### GIVEN EXERCISE
Please find all lines in the data that hold the string "from" and copy them.

'''

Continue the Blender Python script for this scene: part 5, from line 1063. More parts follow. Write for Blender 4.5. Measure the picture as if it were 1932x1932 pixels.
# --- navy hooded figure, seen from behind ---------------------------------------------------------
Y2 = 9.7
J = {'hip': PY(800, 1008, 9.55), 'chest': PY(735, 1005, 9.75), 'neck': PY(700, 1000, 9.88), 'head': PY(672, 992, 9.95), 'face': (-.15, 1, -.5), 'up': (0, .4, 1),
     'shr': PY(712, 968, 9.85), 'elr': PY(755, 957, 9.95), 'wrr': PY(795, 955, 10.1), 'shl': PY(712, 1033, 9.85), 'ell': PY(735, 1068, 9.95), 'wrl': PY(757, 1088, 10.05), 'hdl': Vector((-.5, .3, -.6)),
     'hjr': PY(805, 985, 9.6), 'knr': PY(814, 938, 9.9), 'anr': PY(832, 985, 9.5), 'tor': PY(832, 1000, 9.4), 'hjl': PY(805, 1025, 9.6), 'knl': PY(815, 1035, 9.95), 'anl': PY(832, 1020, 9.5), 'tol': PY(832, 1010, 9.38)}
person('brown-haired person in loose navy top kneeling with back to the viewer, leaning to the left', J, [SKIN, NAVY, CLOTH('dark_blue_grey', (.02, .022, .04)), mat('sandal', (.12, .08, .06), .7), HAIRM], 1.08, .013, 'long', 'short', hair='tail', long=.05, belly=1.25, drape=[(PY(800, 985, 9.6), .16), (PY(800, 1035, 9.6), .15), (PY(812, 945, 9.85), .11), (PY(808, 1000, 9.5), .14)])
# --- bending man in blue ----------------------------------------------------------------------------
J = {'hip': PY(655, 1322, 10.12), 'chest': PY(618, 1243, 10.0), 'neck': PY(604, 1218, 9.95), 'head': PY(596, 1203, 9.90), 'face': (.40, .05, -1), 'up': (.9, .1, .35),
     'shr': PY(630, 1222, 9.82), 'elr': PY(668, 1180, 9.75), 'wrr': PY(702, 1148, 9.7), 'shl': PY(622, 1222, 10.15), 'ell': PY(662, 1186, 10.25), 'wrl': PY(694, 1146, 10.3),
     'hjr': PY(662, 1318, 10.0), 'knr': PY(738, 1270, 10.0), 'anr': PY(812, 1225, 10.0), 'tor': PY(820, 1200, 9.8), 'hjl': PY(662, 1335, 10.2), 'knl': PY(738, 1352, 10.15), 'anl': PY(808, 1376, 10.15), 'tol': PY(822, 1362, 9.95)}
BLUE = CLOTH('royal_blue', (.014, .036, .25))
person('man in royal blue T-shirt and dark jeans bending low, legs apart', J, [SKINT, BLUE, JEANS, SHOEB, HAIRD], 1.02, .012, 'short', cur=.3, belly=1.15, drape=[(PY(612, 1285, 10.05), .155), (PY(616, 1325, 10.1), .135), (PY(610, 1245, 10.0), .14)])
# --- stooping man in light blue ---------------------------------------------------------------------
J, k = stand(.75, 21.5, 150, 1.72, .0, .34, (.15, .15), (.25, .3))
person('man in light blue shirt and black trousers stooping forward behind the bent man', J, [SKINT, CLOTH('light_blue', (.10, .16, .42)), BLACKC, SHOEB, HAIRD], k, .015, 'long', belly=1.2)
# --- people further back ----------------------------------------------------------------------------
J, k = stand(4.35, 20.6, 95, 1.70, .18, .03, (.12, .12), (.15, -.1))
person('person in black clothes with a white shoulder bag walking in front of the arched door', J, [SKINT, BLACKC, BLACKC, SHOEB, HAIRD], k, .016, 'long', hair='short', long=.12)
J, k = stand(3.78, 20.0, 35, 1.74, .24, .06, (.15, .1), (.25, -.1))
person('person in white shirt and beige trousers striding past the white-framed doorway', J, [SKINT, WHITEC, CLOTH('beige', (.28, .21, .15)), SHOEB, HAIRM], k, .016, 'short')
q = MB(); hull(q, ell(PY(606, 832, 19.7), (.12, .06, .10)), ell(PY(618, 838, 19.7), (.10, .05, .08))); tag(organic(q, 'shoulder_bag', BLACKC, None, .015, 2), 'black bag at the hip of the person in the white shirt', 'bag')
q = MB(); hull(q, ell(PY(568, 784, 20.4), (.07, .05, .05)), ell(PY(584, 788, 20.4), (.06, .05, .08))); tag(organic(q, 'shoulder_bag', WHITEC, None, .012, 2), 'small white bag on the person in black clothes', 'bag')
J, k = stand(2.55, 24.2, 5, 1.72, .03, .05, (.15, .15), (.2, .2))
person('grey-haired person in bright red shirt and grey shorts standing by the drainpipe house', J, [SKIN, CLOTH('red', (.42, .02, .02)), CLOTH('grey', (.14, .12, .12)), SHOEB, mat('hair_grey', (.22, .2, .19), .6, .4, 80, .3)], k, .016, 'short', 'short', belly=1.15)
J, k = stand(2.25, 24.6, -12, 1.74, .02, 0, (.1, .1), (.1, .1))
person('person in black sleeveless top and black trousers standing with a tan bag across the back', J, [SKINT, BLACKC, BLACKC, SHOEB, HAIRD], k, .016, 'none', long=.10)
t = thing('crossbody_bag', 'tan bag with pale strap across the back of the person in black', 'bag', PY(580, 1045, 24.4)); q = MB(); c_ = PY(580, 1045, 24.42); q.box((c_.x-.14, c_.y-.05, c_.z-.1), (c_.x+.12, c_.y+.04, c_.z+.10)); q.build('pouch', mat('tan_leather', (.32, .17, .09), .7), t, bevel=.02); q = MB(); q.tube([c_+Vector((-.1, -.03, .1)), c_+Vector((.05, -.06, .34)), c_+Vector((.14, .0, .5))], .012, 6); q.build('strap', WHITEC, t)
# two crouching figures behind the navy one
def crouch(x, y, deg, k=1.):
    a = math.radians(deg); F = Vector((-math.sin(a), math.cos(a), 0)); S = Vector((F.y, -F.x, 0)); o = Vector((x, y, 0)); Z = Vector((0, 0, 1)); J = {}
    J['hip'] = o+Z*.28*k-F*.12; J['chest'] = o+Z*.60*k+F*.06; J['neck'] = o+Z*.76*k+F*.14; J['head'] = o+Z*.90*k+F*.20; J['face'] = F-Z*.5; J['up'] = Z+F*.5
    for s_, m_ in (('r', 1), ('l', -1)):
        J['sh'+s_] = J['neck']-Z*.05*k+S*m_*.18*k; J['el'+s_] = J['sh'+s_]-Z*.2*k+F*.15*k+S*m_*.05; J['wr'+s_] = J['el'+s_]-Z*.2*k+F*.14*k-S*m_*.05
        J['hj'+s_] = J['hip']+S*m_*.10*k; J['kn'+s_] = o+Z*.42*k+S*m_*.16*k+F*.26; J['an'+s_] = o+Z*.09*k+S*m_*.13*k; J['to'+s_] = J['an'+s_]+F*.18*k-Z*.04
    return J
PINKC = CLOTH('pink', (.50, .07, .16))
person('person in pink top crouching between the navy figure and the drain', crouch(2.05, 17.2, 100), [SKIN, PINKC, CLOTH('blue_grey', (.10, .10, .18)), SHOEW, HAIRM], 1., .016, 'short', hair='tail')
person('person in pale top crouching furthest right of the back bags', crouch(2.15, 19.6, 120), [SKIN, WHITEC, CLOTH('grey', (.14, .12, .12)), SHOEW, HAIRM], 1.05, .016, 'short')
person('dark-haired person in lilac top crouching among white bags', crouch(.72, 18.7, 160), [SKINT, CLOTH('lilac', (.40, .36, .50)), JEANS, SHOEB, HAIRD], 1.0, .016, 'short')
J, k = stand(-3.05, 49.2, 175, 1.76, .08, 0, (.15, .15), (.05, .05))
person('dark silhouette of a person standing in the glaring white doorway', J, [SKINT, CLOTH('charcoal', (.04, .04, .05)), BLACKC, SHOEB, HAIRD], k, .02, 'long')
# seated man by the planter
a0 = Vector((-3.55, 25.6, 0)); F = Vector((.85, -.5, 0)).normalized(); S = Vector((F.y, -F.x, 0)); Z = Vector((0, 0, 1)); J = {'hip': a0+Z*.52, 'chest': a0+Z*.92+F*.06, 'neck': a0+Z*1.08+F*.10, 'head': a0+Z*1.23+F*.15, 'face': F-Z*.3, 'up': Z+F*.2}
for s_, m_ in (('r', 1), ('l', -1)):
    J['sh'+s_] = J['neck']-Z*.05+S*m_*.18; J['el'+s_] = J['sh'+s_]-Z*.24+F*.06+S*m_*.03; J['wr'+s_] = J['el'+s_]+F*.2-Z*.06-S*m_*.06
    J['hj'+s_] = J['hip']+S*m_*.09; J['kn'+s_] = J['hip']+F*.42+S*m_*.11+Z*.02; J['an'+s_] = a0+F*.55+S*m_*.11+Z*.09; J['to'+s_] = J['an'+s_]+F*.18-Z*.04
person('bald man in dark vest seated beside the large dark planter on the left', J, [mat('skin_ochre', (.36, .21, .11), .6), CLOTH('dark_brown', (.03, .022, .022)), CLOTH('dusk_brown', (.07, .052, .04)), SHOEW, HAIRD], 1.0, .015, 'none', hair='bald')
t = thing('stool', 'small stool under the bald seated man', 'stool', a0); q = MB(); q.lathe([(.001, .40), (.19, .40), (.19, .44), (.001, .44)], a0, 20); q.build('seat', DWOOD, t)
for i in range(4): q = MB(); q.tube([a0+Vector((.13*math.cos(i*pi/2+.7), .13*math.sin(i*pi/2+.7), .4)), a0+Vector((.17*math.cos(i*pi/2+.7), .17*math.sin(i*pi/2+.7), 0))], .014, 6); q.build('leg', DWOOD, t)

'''

### RESULT
Continue the Blender Python script for this scene: part 5, from line 1063. More parts follow. Write for Blender 4.5. Measure the picture as if it were 1932x1932 pixels.
# --- navy hooded figure, seen from behind ---------------------------------------------------------